⟨

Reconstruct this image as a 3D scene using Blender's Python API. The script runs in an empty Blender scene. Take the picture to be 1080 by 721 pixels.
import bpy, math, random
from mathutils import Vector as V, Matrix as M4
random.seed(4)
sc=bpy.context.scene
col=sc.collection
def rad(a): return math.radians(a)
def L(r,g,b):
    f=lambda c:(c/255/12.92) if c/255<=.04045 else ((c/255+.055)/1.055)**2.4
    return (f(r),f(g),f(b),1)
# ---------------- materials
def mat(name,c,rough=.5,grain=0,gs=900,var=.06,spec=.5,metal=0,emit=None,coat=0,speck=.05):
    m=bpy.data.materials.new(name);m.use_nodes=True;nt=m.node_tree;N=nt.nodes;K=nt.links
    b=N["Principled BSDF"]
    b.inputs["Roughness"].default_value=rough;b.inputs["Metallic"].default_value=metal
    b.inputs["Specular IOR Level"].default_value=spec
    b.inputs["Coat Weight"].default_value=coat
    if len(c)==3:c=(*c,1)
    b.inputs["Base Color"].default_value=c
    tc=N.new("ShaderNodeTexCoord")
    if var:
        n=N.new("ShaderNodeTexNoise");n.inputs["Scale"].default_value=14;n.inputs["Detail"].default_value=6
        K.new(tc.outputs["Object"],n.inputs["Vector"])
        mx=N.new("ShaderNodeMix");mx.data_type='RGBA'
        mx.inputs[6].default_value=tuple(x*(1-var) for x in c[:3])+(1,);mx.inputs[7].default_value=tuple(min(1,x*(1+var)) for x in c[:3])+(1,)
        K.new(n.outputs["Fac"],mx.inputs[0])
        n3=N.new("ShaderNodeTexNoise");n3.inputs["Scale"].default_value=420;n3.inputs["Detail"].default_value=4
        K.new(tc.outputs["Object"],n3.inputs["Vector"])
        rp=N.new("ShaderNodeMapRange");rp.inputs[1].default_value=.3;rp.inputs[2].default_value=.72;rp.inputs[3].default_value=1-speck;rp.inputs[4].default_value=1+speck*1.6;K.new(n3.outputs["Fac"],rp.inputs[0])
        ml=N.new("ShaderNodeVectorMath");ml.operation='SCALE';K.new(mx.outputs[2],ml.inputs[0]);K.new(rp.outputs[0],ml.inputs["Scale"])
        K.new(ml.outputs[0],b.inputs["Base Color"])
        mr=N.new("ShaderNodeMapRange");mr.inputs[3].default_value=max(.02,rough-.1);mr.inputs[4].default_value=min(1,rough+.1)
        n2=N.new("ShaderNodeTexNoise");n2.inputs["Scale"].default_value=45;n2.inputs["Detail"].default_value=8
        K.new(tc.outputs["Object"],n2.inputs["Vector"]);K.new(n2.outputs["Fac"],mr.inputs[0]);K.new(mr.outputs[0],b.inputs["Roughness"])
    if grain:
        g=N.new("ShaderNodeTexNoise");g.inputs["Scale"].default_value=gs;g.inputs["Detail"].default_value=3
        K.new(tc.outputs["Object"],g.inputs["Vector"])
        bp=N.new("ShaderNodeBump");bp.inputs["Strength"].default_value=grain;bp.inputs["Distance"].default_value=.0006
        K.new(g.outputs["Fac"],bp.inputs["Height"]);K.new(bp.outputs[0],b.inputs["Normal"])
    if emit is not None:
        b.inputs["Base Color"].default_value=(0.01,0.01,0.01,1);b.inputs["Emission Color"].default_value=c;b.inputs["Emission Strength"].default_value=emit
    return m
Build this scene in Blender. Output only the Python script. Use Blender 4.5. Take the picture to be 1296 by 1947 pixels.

⟩

Directions: Recopy the whole listing exactly.

Final answer:
Reconstruct this image as a 3D scene using Blender's Python API. The script runs in an empty Blender scene. Take the picture to be 1080 by 721 pixels.
import bpy, math, random
from mathutils import Vector as V, Matrix as M4
random.seed(4)
sc=bpy.context.scene
col=sc.collection
def rad(a): return math.radians(a)
def L(r,g,b):
    f=lambda c:(c/255/12.92) if c/255<=.04045 else ((c/255+.055)/1.055)**2.4
    return (f(r),f(g),f(b),1)
# ---------------- materials
def mat(name,c,rough=.5,grain=0,gs=900,var=.06,spec=.5,metal=0,emit=None,coat=0,speck=.05):
    m=bpy.data.materials.new(name);m.use_nodes=True;nt=m.node_tree;N=nt.nodes;K=nt.links
    b=N["Principled BSDF"]
    b.inputs["Roughness"].default_value=rough;b.inputs["Metallic"].default_value=metal
    b.inputs["Specular IOR Level"].default_value=spec
    b.inputs["Coat Weight"].default_value=coat
    if len(c)==3:c=(*c,1)
    b.inputs["Base Color"].default_value=c
    tc=N.new("ShaderNodeTexCoord")
    if var:
        n=N.new("ShaderNodeTexNoise");n.inputs["Scale"].default_value=14;n.inputs["Detail"].default_value=6
        K.new(tc.outputs["Object"],n.inputs["Vector"])
        mx=N.new("ShaderNodeMix");mx.data_type='RGBA'
        mx.inputs[6].default_value=tuple(x*(1-var) for x in c[:3])+(1,);mx.inputs[7].default_value=tuple(min(1,x*(1+var)) for x in c[:3])+(1,)
        K.new(n.outputs["Fac"],mx.inputs[0])
        n3=N.new("ShaderNodeTexNoise");n3.inputs["Scale"].default_value=420;n3.inputs["Detail"].default_value=4
        K.new(tc.outputs["Object"],n3.inputs["Vector"])
        rp=N.new("ShaderNodeMapRange");rp.inputs[1].default_value=.3;rp.inputs[2].default_value=.72;rp.inputs[3].default_value=1-speck;rp.inputs[4].default_value=1+speck*1.6;K.new(n3.outputs["Fac"],rp.inputs[0])
        ml=N.new("ShaderNodeVectorMath");ml.operation='SCALE';K.new(mx.outputs[2],ml.inputs[0]);K.new(rp.outputs[0],ml.inputs["Scale"])
        K.new(ml.outputs[0],b.inputs["Base Color"])
        mr=N.new("ShaderNodeMapRange");mr.inputs[3].default_value=max(.02,rough-.1);mr.inputs[4].default_value=min(1,rough+.1)
        n2=N.new("ShaderNodeTexNoise");n2.inputs["Scale"].default_value=45;n2.inputs["Detail"].default_value=8
        K.new(tc.outputs["Object"],n2.inputs["Vector"]);K.new(n2.outputs["Fac"],mr.inputs[0]);K.new(mr.outputs[0],b.inputs["Roughness"])
    if grain:
        g=N.new("ShaderNodeTexNoise");g.inputs["Scale"].default_value=gs;g.inputs["Detail"].default_value=3
        K.new(tc.outputs["Object"],g.inputs["Vector"])
        bp=N.new("ShaderNodeBump");bp.inputs["Strength"].default_value=grain;bp.inputs["Distance"].default_value=.0006
        K.new(g.outputs["Fac"],bp.inputs["Height"]);K.new(bp.outputs[0],b.inputs["Normal"])
    if emit is not None:
        b.inputs["Base Color"].default_value=(0.01,0.01,0.01,1);b.inputs["Emission Color"].default_value=c;b.inputs["Emission Strength"].default_value=emit
    return m
Build this scene in Blender. Output only the Python script. Use Blender 4.5. Take the picture to be 1296 by 1947 pixels.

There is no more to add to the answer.